Up to and including the line with "sc.camera = camo", write out the listing from its first line, minus the pictures.

━━━━━━━━━━

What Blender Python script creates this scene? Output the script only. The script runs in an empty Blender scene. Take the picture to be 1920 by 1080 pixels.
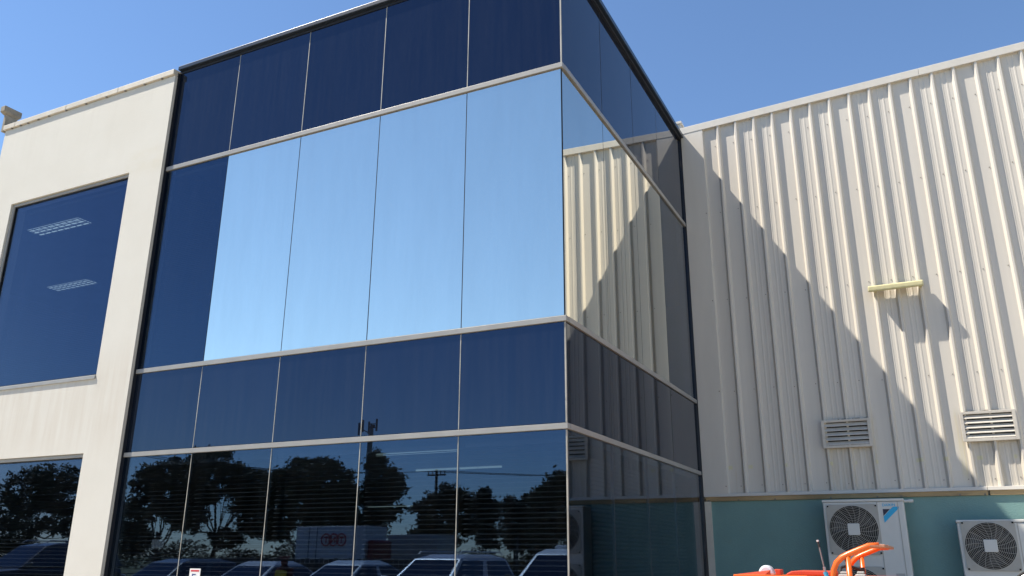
import bpy, bmesh, math, random
import numpy as np
from mathutils import Vector, Matrix

sc = bpy.context.scene
H = 1.6                      # eye height above the ground; "rel" heights below are measured from the eye
D = 5.0885                   # depth of the glass box: the warehouse wall stands this far behind its front
SUN = Vector((-2.2, -1.0, 3.63)).normalized()

# ---------------------------------------------------------------- camera
cam = bpy.data.cameras.new('camera')
cam.sensor_width = 36.0
cam.lens = 1554.9 / 1920 * 36.0
cam.clip_start = 0.05
cam.clip_end = 2000
camo = bpy.data.objects.new('camera', cam)
sc.collection.objects.link(camo)
R = Matrix(((0.89734162, 0.44130034, 0.00565907),
            (0.13141873, -0.27942425, 0.95113154),
            (0.42131595, -0.85274621, -0.30873414)))
camo.matrix_world = Matrix.Translation((2.9769, -7.2, H)) @ R.transposed().to_4x4()
sc.camera = camo

# ---------------------------------------------------------------- sky, sun, exposure
world = bpy.data.worlds.new('World')
sc.world = world
world.use_nodes = True
wn = world.node_tree
sky = wn.nodes.new('ShaderNodeTexSky')
sky.sky_type = 'NISHITA'
sky.sun_disc = False
sky.sun_elevation = math.asin(SUN.z)
sky.sun_rotation = math.atan2(SUN.x, SUN.y)
sky.altitude = 50
sky.air_density = 1.0
sky.dust_density = 0.0
sky.ozone_density = 4.5
hsv = wn.nodes.new('ShaderNodeHueSaturation')      # even over the whole sky
hsv.inputs['Saturation'].default_value = 1.03
wn.links.new(sky.outputs[0], hsv.inputs['Color'])
wn.links.new(hsv.outputs[0], wn.nodes['Background'].inputs[0])
wn.nodes['Background'].inputs[1].default_value = 0.107
sl = bpy.data.lights.new('sun', 'SUN')
sl.energy = 4.9
sl.angle = math.radians(0.53)
sl.color = (1.0, 0.915, 0.79)
slo = bpy.data.objects.new('sun', sl)
sc.collection.objects.link(slo)
slo.rotation_euler = SUN.to_track_quat('Z', 'Y').to_euler()
slo.location = (-20, -12, 40)
vs = sc.view_settings
vs.view_transform = 'Standard'
vs.look = 'None'
vs.gamma = 1
vs.use_curve_mapping = False
vs.exposure = 0.84
sc.cycles.max_bounces = 10
sc.cycles.transparent_max_bounces = 16
sc.cycles.caustics_reflective = False
sc.cycles.caustics_refractive = False

# ---------------------------------------------------------------- materials
MATS = {}

def nodes(name):
    m = bpy.data.materials.new(name)
    m.use_nodes = True
    nt = m.node_tree
    return m, nt, nt.nodes['Principled BSDF'], nt.nodes['Material Output']

def mix_col(nt, fac, a, b, blend='MIX'):
    n = nt.nodes.new('ShaderNodeMix')
    n.data_type = 'RGBA'
    n.blend_type = blend
    for sock, v in ((n.inputs[0], fac), (n.inputs[6], a), (n.inputs[7], b)):
        if hasattr(v, 'links') or hasattr(v, 'is_output'):
            nt.links.new(v, sock)
        elif isinstance(v, (int, float)):
            sock.default_value = v
        else:
            sock.default_value = (*v, 1)
    return n.outputs[2]

def noise(nt, scale, stretch=(1, 1, 1), detail=4, rough=0.6, lo=0.35, hi=0.65):
    tc = nt.nodes.new('ShaderNodeTexCoord')
    mp = nt.nodes.new('ShaderNodeMapping')
    mp.inputs['Scale'].default_value = stretch
    nz = nt.nodes.new('ShaderNodeTexNoise')
    nz.inputs['Scale'].default_value = scale
    nz.inputs['Detail'].default_value = detail
    nz.inputs['Roughness'].default_value = rough
    rp = nt.nodes.new('ShaderNodeMapRange')
    rp.inputs[1].default_value = lo
    rp.inputs[2].default_value = hi
    nt.links.new(tc.outputs['Object'], mp.inputs[0])
    nt.links.new(mp.outputs[0], nz.inputs['Vector'])
    nt.links.new(nz.outputs[0], rp.inputs[0])
    return rp.outputs[0]

def zband(nt, z0, z1, soft):
    """1 inside world heights z0..z1, soft edges"""
    g = nt.nodes.new('ShaderNodeNewGeometry')
    s = nt.nodes.new('ShaderNodeSeparateXYZ')
    nt.links.new(g.outputs['Position'], s.inputs[0])
    a = nt.nodes.new('ShaderNodeMapRange')
    a.inputs[1].default_value, a.inputs[2].default_value = z0 - soft, z0
    b = nt.nodes.new('ShaderNodeMapRange')
    b.inputs[1].default_value, b.inputs[2].default_value = z1 + soft, z1
    nt.links.new(s.outputs[2], a.inputs[0])
    nt.links.new(s.outputs[2], b.inputs[0])
    m = nt.nodes.new('ShaderNodeMath')
    m.operation = 'MULTIPLY'
    nt.links.new(a.outputs[0], m.inputs[0])
    nt.links.new(b.outputs[0], m.inputs[1])
    return m.outputs[0]

def xband(nt, x0, x1, soft):
    """1 inside world x0..x1, soft edges"""
    g = nt.nodes.new('ShaderNodeNewGeometry')
    s = nt.nodes.new('ShaderNodeSeparateXYZ')
    nt.links.new(g.outputs['Position'], s.inputs[0])
    a = nt.nodes.new('ShaderNodeMapRange')
    a.inputs[1].default_value, a.inputs[2].default_value = x0 - soft, x0
    b = nt.nodes.new('ShaderNodeMapRange')
    b.inputs[1].default_value, b.inputs[2].default_value = x1 + soft, x1
    nt.links.new(s.outputs[0], a.inputs[0])
    nt.links.new(s.outputs[0], b.inputs[0])
    return mul(nt, a.outputs[0], b.outputs[0])

def mul(nt, a, b):
    m = nt.nodes.new('ShaderNodeMath')
    m.operation = 'MULTIPLY'
    for i, v in ((0, a), (1, b)):
        if isinstance(v, (int, float)):
            m.inputs[i].default_value = v
        else:
            nt.links.new(v, m.inputs[i])
    return m.outputs[0]

def bump(nt, p, fac, strength, dist=0.01):
    b = nt.nodes.new('ShaderNodeBump')
    b.inputs['Strength'].default_value = strength
    b.inputs['Distance'].default_value = dist
    nt.links.new(fac, b.inputs['Height'])
    nt.links.new(b.outputs[0], p.inputs['Normal'])

def mat(name, col, rough=0.6, metal=0.0, var=0.15, scale=3.0, stretch=(1, 1, 1), bmp=0.0, bscale=60, spec=0.5, dirt=None, coat=0.0):
    if name in MATS:
        return MATS[name]
    m, nt, p, out = nodes(name)
    dark = tuple(c * (1 - var) for c in col)
    f = noise(nt, scale, stretch)
    c = mix_col(nt, f, dark, col)
    if dirt:
        c = mix_col(nt, mul(nt, noise(nt, scale * 2.3, stretch, 6, 0.7, 0.52, 0.8), dirt[1]), c, dirt[0])
    nt.links.new(c, p.inputs['Base Color'])
    p.inputs['Roughness'].default_value = rough
    p.inputs['Metallic'].default_value = metal
    p.inputs['Specular IOR Level'].default_value = spec
    if coat:
        p.inputs['Coat Weight'].default_value = coat
        p.inputs['Coat Roughness'].default_value = 0.05
    if bmp:
        bump(nt, p, noise(nt, bscale, (1, 1, 1), 3, 0.5, 0.2, 0.8), bmp)
    MATS[name] = m
    return m

def render_mat():
    m, nt, p, out = nodes('painted_render')
    c = mix_col(nt, noise(nt, 1.1, (1, 1, 1), 5, 0.6, 0.3, 0.7), (0.585, 0.565, 0.505), (0.615, 0.60, 0.545))
    streak = noise(nt, 2.6, (1.6, 1, 0.12), 5, 0.7, 0.5, 0.8)
    c = mix_col(nt, mul(nt, streak, 0.09), c, (0.50, 0.46, 0.385))
    # rain marks on the band under the upper window sill
    st2 = noise(nt, 5.0, (2.2, 1, 0.15), 4, 0.6, 0.35, 0.7)
    c = mix_col(nt, mul(nt, mul(nt, st2, zband(nt, H + 1.55, H + 2.2, 0.5)), 0.30), c, (0.45, 0.38, 0.30))
    pat = noise(nt, 3.2, (0.6, 1, 1.4), 5, 0.65, 0.36, 0.72)
    c = mix_col(nt, mul(nt, mul(nt, mul(nt, pat, zband(nt, H + 5.12, H + 5.30, 0.14)), xband(nt, -6.50, -5.95, 0.2)), 0.35), c, (0.50, 0.44, 0.28))
    drip = noise(nt, 6.0, (2.5, 1, 0.10), 4, 0.6, 0.50, 0.75)
    c = mix_col(nt, mul(nt, mul(nt, drip, zband(nt, H + 6.1, H + 6.5, 0.7)), 0.10), c, (0.42, 0.38, 0.32))
    spots = noise(nt, 14, (1, 1, 1), 6, 0.7, 0.66, 0.8)
    c = mix_col(nt, mul(nt, spots, 0.35), c, (0.45, 0.42, 0.36))
    nt.links.new(c, p.inputs['Base Color'])
    p.inputs['Roughness'].default_value = 0.85
    bump(nt, p, noise(nt, 3.5, (1, 1, 1), 4, 0.55, 0.2, 0.8), 0.10, 0.02)
    return m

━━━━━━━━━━

### PROBLEM SOLUTION
What Blender Python script creates this scene? Output the script only. The script runs in an empty Blender scene. Take the picture to be 1920 by 1080 pixels.
import bpy, bmesh, math, random
import numpy as np
from mathutils import Vector, Matrix

sc = bpy.context.scene
H = 1.6                      # eye height above the ground; "rel" heights below are measured from the eye
D = 5.0885                   # depth of the glass box: the warehouse wall stands this far behind its front
SUN = Vector((-2.2, -1.0, 3.63)).normalized()

# ---------------------------------------------------------------- camera
cam = bpy.data.cameras.new('camera')
cam.sensor_width = 36.0
cam.lens = 1554.9 / 1920 * 36.0
cam.clip_start = 0.05
cam.clip_end = 2000
camo = bpy.data.objects.new('camera', cam)
sc.collection.objects.link(camo)
R = Matrix(((0.89734162, 0.44130034, 0.00565907),
            (0.13141873, -0.27942425, 0.95113154),
            (0.42131595, -0.85274621, -0.30873414)))
camo.matrix_world = Matrix.Translation((2.9769, -7.2, H)) @ R.transposed().to_4x4()
sc.camera = camo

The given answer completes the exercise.